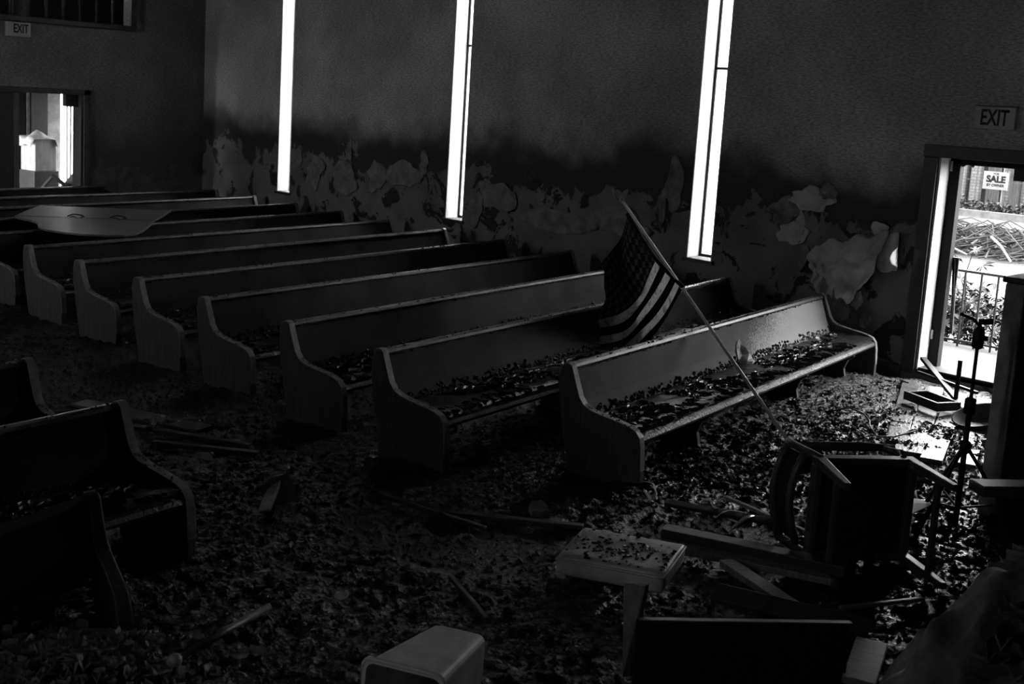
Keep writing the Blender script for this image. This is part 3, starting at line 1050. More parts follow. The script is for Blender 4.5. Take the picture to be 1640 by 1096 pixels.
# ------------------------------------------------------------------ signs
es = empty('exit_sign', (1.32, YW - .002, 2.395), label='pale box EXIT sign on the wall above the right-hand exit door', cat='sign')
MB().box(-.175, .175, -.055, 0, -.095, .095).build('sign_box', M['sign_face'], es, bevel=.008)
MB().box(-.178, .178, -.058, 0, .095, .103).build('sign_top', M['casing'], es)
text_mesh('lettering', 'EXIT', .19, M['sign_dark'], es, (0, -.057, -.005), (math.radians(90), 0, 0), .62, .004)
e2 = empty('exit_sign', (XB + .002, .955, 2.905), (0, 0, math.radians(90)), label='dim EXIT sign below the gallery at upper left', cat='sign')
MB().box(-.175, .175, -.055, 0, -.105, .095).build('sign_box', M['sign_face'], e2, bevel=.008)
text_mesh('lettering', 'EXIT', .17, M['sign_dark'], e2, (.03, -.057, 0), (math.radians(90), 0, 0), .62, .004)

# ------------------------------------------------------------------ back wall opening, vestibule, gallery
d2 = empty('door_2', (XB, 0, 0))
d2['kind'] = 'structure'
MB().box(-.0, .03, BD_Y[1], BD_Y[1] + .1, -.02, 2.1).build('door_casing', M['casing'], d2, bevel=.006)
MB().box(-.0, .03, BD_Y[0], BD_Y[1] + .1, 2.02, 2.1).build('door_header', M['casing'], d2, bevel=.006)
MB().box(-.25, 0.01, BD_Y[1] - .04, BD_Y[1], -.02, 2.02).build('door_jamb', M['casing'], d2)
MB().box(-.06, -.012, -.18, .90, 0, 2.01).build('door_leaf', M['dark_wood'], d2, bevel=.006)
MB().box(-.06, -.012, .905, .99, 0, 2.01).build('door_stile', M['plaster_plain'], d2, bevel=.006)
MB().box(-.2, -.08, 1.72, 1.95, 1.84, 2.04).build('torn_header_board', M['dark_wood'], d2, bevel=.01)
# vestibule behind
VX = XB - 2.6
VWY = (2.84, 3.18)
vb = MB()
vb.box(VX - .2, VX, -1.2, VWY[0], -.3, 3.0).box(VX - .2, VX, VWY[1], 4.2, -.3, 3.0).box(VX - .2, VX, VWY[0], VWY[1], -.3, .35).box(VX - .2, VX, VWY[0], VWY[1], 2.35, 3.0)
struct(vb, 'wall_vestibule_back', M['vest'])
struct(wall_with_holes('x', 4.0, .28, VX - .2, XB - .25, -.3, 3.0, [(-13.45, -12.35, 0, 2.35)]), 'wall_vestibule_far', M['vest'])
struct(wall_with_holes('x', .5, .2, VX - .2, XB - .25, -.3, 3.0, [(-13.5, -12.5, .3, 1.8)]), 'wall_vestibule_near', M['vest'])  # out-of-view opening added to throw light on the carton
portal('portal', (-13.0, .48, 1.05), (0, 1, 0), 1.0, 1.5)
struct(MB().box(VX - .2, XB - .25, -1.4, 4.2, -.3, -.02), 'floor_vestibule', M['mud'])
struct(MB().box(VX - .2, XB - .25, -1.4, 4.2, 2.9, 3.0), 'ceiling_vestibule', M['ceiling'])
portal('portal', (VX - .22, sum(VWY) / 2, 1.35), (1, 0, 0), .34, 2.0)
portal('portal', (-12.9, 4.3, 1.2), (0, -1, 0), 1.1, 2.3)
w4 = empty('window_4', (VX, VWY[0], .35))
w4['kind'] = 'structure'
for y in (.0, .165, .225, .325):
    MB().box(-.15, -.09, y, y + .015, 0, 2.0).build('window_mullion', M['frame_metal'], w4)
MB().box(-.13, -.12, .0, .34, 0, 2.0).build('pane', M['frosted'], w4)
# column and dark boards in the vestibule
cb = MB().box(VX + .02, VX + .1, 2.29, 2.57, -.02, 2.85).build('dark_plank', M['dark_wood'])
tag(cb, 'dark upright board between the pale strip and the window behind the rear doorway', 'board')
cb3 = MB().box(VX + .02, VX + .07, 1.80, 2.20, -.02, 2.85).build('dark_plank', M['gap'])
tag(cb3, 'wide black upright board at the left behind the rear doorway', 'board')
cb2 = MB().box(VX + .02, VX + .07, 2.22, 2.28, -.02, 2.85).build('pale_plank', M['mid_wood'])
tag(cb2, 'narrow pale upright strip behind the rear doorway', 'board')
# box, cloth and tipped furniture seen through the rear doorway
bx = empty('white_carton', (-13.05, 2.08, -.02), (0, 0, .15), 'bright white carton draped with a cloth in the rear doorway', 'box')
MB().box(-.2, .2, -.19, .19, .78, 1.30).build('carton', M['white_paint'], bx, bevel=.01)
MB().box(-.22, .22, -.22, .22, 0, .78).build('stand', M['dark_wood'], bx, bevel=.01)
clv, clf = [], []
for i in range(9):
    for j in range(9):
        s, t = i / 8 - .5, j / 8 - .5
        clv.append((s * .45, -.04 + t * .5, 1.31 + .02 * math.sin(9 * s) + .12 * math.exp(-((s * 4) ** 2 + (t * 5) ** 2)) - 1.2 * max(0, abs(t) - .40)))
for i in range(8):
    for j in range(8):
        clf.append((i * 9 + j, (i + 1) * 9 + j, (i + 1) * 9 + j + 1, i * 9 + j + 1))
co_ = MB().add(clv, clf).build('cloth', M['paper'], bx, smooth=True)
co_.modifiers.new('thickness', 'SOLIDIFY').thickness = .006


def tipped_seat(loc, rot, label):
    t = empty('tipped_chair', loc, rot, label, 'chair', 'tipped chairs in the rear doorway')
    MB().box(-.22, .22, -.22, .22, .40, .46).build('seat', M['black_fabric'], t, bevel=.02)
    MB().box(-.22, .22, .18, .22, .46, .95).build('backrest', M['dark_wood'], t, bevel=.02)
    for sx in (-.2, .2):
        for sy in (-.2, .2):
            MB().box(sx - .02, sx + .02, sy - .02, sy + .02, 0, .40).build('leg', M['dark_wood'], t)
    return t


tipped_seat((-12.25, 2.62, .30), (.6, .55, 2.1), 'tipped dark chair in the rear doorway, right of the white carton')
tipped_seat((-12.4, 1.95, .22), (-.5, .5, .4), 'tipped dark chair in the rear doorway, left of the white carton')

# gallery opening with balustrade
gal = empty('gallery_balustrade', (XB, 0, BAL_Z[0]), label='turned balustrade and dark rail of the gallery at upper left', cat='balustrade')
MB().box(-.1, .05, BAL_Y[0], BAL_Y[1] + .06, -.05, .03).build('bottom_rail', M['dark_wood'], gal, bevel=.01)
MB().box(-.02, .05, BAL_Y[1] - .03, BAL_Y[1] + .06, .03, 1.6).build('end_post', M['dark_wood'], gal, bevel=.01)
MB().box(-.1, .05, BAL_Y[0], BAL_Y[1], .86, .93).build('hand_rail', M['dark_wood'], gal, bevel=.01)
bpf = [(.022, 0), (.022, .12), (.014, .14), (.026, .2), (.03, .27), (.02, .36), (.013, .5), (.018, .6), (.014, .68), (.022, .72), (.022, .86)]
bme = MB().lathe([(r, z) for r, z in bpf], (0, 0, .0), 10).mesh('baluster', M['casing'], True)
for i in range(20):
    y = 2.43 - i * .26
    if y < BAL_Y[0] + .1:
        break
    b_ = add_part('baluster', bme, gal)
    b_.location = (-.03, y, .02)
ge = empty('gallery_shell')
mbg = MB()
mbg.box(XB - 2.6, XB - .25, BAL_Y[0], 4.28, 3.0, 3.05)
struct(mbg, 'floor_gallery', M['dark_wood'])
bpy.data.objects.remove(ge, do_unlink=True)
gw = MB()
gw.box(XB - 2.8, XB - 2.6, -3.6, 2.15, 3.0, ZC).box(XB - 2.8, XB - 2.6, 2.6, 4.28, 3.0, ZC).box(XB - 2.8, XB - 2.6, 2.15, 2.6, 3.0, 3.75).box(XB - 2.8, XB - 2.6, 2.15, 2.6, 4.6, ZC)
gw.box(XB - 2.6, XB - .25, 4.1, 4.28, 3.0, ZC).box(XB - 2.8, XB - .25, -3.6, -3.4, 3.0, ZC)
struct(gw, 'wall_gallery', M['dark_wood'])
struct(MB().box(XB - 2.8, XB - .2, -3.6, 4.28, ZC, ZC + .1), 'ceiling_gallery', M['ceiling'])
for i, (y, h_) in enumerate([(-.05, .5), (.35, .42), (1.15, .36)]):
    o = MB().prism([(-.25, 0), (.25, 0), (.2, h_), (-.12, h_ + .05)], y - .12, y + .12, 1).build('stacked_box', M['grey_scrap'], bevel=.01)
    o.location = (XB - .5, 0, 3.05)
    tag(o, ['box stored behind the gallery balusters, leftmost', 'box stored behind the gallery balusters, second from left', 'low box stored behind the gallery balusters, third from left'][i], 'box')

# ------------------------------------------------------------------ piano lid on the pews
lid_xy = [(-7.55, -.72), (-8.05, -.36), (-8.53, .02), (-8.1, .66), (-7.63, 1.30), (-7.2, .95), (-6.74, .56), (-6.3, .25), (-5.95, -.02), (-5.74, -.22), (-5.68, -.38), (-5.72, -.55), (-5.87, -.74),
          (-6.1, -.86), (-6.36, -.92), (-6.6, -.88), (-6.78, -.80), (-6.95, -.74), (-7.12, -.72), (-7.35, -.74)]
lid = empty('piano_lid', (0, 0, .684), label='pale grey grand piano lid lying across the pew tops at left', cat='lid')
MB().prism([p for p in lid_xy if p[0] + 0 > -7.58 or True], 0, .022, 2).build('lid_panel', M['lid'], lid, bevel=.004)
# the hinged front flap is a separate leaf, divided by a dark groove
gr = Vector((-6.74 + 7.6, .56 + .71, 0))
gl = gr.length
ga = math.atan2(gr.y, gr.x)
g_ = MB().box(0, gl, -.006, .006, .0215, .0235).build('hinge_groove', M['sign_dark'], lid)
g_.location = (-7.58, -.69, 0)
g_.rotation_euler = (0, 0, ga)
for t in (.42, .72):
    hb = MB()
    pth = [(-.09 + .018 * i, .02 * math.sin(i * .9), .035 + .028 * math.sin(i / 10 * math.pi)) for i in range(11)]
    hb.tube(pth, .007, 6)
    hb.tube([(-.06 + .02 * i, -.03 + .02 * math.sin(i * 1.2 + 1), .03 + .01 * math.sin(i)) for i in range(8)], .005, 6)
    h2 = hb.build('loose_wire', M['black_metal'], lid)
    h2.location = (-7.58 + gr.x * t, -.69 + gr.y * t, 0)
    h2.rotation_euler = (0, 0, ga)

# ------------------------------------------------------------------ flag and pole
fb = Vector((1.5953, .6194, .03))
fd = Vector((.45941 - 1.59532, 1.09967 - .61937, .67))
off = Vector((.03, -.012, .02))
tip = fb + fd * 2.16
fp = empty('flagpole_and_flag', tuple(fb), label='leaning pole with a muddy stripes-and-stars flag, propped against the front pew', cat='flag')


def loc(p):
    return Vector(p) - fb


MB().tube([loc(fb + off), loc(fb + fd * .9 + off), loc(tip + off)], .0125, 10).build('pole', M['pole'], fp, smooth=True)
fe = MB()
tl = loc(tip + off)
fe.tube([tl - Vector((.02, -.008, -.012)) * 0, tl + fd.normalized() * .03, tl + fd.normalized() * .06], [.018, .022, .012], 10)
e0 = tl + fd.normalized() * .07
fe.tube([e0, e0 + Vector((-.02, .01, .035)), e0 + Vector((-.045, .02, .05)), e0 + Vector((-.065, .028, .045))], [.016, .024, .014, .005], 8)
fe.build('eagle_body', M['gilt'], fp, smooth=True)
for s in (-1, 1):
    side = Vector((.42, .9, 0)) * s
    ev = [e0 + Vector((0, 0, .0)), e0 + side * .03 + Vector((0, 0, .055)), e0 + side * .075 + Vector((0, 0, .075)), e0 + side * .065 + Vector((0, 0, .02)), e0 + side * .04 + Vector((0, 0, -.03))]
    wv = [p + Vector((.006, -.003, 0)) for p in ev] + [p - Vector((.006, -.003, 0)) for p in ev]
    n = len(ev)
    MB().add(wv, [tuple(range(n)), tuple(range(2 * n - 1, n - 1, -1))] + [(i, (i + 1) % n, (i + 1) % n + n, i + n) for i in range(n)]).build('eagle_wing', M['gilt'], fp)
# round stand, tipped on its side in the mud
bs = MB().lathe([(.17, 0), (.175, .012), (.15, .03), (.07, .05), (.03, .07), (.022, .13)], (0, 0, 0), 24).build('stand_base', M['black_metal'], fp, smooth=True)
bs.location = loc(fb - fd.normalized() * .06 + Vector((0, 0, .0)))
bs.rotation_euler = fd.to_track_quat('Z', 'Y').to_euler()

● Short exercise
Return exactly what appears from the opening line of the material through the line with "0), (math.radians(90), 0, 0), .62, .004)", apart from the pictures.

● Exercise response
Keep writing the Blender script for this image. This is part 3, starting at line 1050. More parts follow. The script is for Blender 4.5. Take the picture to be 1640 by 1096 pixels.
# ------------------------------------------------------------------ signs
es = empty('exit_sign', (1.32, YW - .002, 2.395), label='pale box EXIT sign on the wall above the right-hand exit door', cat='sign')
MB().box(-.175, .175, -.055, 0, -.095, .095).build('sign_box', M['sign_face'], es, bevel=.008)
MB().box(-.178, .178, -.058, 0, .095, .103).build('sign_top', M['casing'], es)
text_mesh('lettering', 'EXIT', .19, M['sign_dark'], es, (0, -.057, -.005), (math.radians(90), 0, 0), .62, .004)
e2 = empty('exit_sign', (XB + .002, .955, 2.905), (0, 0, math.radians(90)), label='dim EXIT sign below the gallery at upper left', cat='sign')
MB().box(-.175, .175, -.055, 0, -.105, .095).build('sign_box', M['sign_face'], e2, bevel=.008)
text_mesh('lettering', 'EXIT', .17, M['sign_dark'], e2, (.03, -.057, 0), (math.radians(90), 0, 0), .62, .004)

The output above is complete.